C.J. Stroud helps lead ‘super dangerous’ Texans to win over slumping Colts in return

Stroud’s one interception led to an Indy touchdown, but Houston still managed to win a one-score game. All of the Texans’ losses have been by eight points or fewer.
“How we’re finishing — that’s the difference,” coach DeMeco Ryans said. “We have resolve. We’re playing 60 minutes. We’re no longer looking at a bad play here or there and thinking that it’s going to send us into the tank.”
As a result, the Texans are back in the playoff picture.
Indy, meanwhile, has struggled since it rolled through the first eight games of the season.

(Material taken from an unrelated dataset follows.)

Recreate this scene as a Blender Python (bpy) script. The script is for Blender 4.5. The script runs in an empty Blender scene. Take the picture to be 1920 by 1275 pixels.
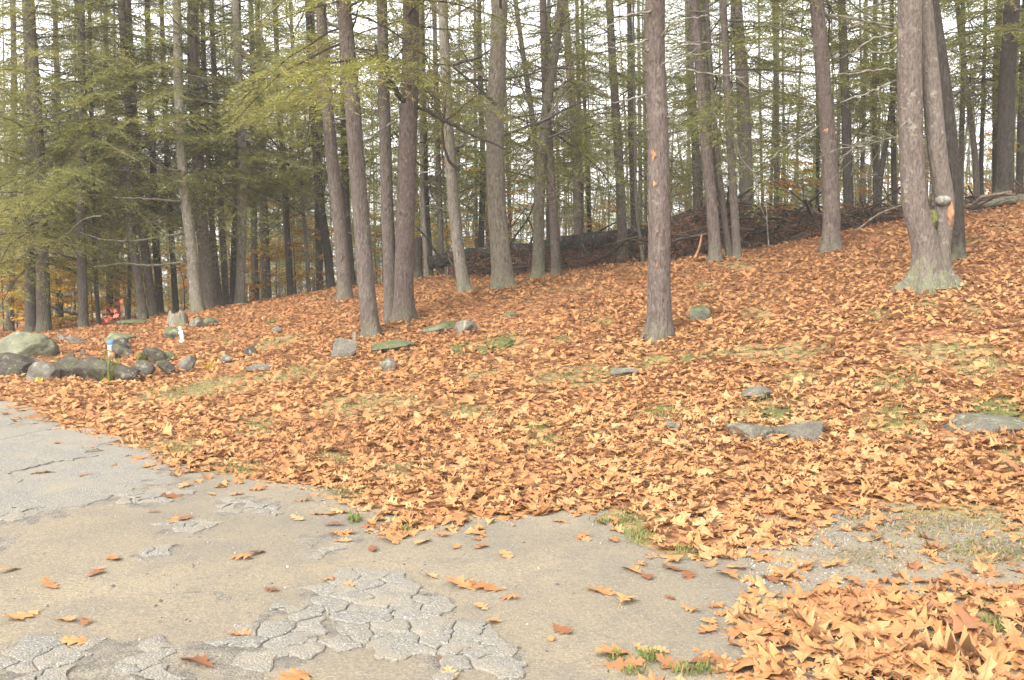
import bpy, bmesh, math, random
import numpy as np
from mathutils import Vector, Matrix, Euler

random.seed(7)
rng = np.random.default_rng(11)
scene = bpy.context.scene
col = scene.collection
R = math.radians

# ------------------------------------------------------------------ camera
FPX, CX, CY, HOR = 1867.0, 960.0, 637.5, 500.0
EYE = 1.6
PITCH = math.atan((CY - HOR) / FPX)
cam_d = bpy.data.cameras.new('camera')
cam_d.sensor_width = 36.0
cam_d.lens = 36.0 * FPX / 1920.0
cam_d.clip_start = 0.05
cam_d.clip_end = 3000
cam = bpy.data.objects.new('camera', cam_d)
col.objects.link(cam)
cam.location = (0, 0, EYE)
cam.rotation_euler = (math.pi / 2 - PITCH, 0, 0)
scene.camera = cam

# ------------------------------------------------------------------ light
SUN_EL, SUN_AZ = R(42), R(212)          # azimuth clockwise from +Y: behind the camera, to the left
w = bpy.data.worlds.new('World')
scene.world = w
w.use_nodes = True
nt = w.node_tree
nt.nodes.clear()
sky = nt.nodes.new('ShaderNodeTexSky')
sky.sky_type = 'NISHITA'
sky.sun_disc = False
sky.sun_elevation = SUN_EL
sky.sun_rotation = SUN_AZ
sky.air_density = 1.0
sky.dust_density = 1.5
sky.ozone_density = 1.0
hs = nt.nodes.new('ShaderNodeHueSaturation')     # overcast: nearly colourless
hs.inputs['Saturation'].default_value = 0.03
bg = nt.nodes.new('ShaderNodeBackground')
bg.inputs['Strength'].default_value = 0.15
wo = nt.nodes.new('ShaderNodeOutputWorld')
nt.links.new(sky.outputs[0], hs.inputs['Color'])
nt.links.new(hs.outputs[0], bg.inputs['Color'])
nt.links.new(bg.outputs[0], wo.inputs['Surface'])

HAZE = 0.0013
sd = bpy.data.lights.new('sun', 'SUN')
sd.energy = 1.5
sd.angle = R(40)
sd.color = (1.0, 0.92, 0.80)
sun = bpy.data.objects.new('sun', sd)
col.objects.link(sun)
sdir = Vector((math.sin(SUN_AZ) * math.cos(SUN_EL), math.cos(SUN_AZ) * math.cos(SUN_EL), math.sin(SUN_EL)))
sun.rotation_euler = sdir.to_track_quat('Z', 'Y').to_euler()

scene.view_settings.view_transform = 'Standard'
scene.view_settings.look = 'None'
scene.view_settings.gamma = 1.0
scene.view_settings.exposure = 2.2
scene.render.engine = 'CYCLES'
scene.cycles.max_bounces = 6
scene.cycles.diffuse_bounces = 3
scene.cycles.glossy_bounces = 2
scene.cycles.transmission_bounces = 4
scene.cycles.use_denoising = True
scene.cycles.volume_bounces = 0

# ------------------------------------------------------------------ geometry of view
SP, CP = math.sin(PITCH), math.cos(PITCH)


def ray(px, py):
    a = (px - CX) / FPX
    b = (CY - py) / FPX
    return np.array([a, b * SP + CP, b * CP - SP])


def at(px, py, Y):
    d = ray(px, py)
    t = Y / d[1]
    return np.array([d[0] * t, Y, EYE + d[2] * t])


# ------------------------------------------------------------------ noise
def _hash(i, j, k, s):
    n = (i * 374761393 + j * 668265263 + k * 2147483647 + s * 974634777) & 0xffffffff
    n = ((n ^ (n >> 13)) * 1274126177) & 0xffffffff
    n = (n ^ (n >> 16)) & 0xffff
    return n / 65535.0


def vnoise(P, s=0):
    P = np.asarray(P, float)
    if P.shape[-1] == 2:
        P = np.concatenate([P, np.zeros(P.shape[:-1] + (1,))], -1)
    I = np.floor(P).astype(np.int64)
    F = P - I
    F = F * F * (3 - 2 * F)
    out = 0
    for a in (0, 1):
        for b in (0, 1):
            for c in (0, 1):
                wgt = (F[..., 0] if a else 1 - F[..., 0]) * (F[..., 1] if b else 1 - F[..., 1]) * (F[..., 2] if c else 1 - F[..., 2])
                out = out + wgt * _hash(I[..., 0] + a, I[..., 1] + b, I[..., 2] + c, s)
    return out * 2 - 1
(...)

The Colts have lost two straight for the first time and three of their last four. Daniel Jones, who continues to play through a lower leg injury, was 14 of 27 for 201 yards and two TDs. Jonathan Taylor, the NFL’s leading rusher, was held to 85 yards on 21 carries and failed to score for the fifth time this season.
Indy had a chance to complete a late comeback when Jones drove the Colts to Houston’s 31-yard line with less than two minutes to play, but a drop by Josh Downs on third-and-9 and an incompletion on fourth down ended the drive — and Indy’s perfect home record.
“Sometimes you win the tight games, but when you lose the tight games it’s frustrating because you’re like ‘Shoot, we could have had that,'” Colts coach Shane Steichen said. “You look back, it’s three or four plays when you lose the tight ones so we’ve got to find a way to get those three or four plays when it is a tight game.”
The Texans were in control most of the day, taking a 3-0 lead on their first possession and responding immediately after Stroud’s interception led to 19-yard TD pass from Jones to Alec Pierce. Mike Badgley’s extra-point try hit the left goal post, keeping the Colts’ lead at 6-3.
Chubb’s 4-yard run to make it 10-6 and a 43-yard field goal to open the second half extended Houston’s lead to 13-6. Jones tied it again with a 12-yard touchdown pass to Tyler Warren late in the third.
But the game swung on a critical pass-interference call on Indy cornerback Kenny Moore on third-and-15 early in the fourth — after the play clock also appeared to run out. The Texans capitalized four plays later with Collins’ 7-yard scamper around the right side for a 20-13 lead.
“When the clock hits zero, (the back judge) looks down to the ball and if the ball is snapped as he looks down from the clock to the ball, we leave that alone. That’s what he ruled on the play,” referee Clay Martin told a pool reporter before addressing the pass interference call. “The calling official had an arm grab at the top of the route. When you look back, the ball was in the air, and when you see the ball in the air, that makes it pass interference.”
All Indy could muster the rest of the way was a 42-yard field goal.